Rough overview of chicken plans...
April 1 chicks in.
May 13, 6wks, start transition to grower feed.
May 27, 8wks, evaluate hens and roos.
June 3, 9wks butcher FR roos (and fat hens as needed).
July 22, 16wks, evaluate hens and roos. Butcher roos.
Aug 5, 18wks, earliest egg watch.
Aug 19, 20wks, should be eggs or soon starting.
I looked over mcmurray site again. They have a list of the egg laying for the breeds: best, better, good, fair. Eggs per year... eggs per week.
Best: 281-365... 5-7
Better: 221-280... 4-5
Good: 151-220... 3-4
Fair: 150 or less... 3 or less
The breeds available in the brown layer/all heavies mixes I got...
Best: red/black star, australorp, RIR.
Better: barred rock, light brahma, new hampshire, silver lace wyandotte, turken, white orpington, white giant.
Good: white/columbian wyandotte, black giant, buff orpington, sussex, white/partridge/buff rock, delaware, dark cornish.
Estimating the hens I get will average 4 eggs per week... times 20 hens... about 11 eggs per day and maybe 80 eggs per week. 5 eggs per week average would be about 14 per day and maybe 100 per week. Going to be lots of eggs!
The FR are also in the 3-4 per week average. So lets say 10 hens... 4-6 eggs per day and 28-42 eggs per week. This is why I'm thinking they should be in their own chickshaw. I don't know how sturdy they will be and if any broiler influence is going to come from them then I'll need to optimize how many of their eggs are incubated. Whereas the other hens should lay and be healthy for at least two years.
Starting the lay in August though... Even if I collect eggs Sept 1-10.. Set on Sept 11.. Hatching Oct 1.. That's not ideal for Ohio weather. Depending on how the year goes october is like late sept, november is fall, and december is suddenly winter.. Or in october we get tons of rain and some light snow and november dumps us right into actual winter weather. Plus how long will they lay without supplemented lighting, which I don't want to do.
Darn... That was not ideal... The Oct 1 hatched chicks would then be 20wks in mid Feb. Soon as the light comes they'd be ready to start laying. And any nice meaty roos would be ready to breed over the mixed hens for 2022 hatchings. This time next year I'd be waiting for egg production to pick up and be ready to hatch the next generation.

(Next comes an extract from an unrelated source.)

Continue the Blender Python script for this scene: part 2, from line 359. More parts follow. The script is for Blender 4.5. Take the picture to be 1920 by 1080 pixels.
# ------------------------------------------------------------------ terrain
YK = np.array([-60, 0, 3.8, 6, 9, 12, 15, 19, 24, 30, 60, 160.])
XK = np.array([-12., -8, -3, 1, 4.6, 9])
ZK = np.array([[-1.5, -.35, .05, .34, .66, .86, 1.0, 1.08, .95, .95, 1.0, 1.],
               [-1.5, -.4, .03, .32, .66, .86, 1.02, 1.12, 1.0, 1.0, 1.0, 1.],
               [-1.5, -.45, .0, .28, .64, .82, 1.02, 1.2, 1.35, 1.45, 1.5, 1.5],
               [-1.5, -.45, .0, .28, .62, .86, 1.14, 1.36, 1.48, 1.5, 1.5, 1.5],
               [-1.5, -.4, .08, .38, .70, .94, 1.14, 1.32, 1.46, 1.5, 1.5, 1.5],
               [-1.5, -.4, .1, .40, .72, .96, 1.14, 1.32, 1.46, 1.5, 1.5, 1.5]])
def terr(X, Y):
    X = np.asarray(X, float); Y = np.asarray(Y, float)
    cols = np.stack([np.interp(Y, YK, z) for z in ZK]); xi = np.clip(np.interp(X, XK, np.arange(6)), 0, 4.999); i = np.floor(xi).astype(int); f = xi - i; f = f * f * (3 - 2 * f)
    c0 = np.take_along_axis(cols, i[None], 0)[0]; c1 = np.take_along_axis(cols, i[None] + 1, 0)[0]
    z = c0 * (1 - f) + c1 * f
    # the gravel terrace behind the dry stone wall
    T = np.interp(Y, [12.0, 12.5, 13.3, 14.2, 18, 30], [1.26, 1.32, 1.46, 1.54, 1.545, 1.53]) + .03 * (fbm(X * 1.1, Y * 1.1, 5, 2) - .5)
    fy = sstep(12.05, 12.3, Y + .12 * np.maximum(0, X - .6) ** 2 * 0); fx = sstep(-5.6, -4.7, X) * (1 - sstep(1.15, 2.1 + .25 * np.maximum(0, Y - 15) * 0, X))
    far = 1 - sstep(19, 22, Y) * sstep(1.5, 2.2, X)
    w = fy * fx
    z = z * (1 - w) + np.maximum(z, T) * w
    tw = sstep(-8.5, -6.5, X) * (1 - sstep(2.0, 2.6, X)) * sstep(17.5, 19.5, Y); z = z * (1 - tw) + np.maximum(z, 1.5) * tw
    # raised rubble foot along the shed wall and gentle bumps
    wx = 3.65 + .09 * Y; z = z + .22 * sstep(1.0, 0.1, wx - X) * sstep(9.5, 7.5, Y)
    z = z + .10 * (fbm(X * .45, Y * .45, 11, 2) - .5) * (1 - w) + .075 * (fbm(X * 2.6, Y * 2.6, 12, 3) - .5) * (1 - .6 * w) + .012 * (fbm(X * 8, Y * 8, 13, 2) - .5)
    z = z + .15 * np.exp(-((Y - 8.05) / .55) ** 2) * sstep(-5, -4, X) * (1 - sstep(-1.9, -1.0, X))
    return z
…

Ohhh there's a thought... If so I could have the first cross FR hatch and then plan to order a batch of FR hens... No, they only ship through August so that wouldn't work. Darn that would have worked out just perfect if I could have ordered FR hens for the same time and had them ready too! I mean, raising chicks in winter is not ideal but for hatching all year it would have lined up nice.
If the FR hens prove to be hardy and regular-chicken-like then who knows, maybe I'll have nice hens and all next year to collect and hatch from them.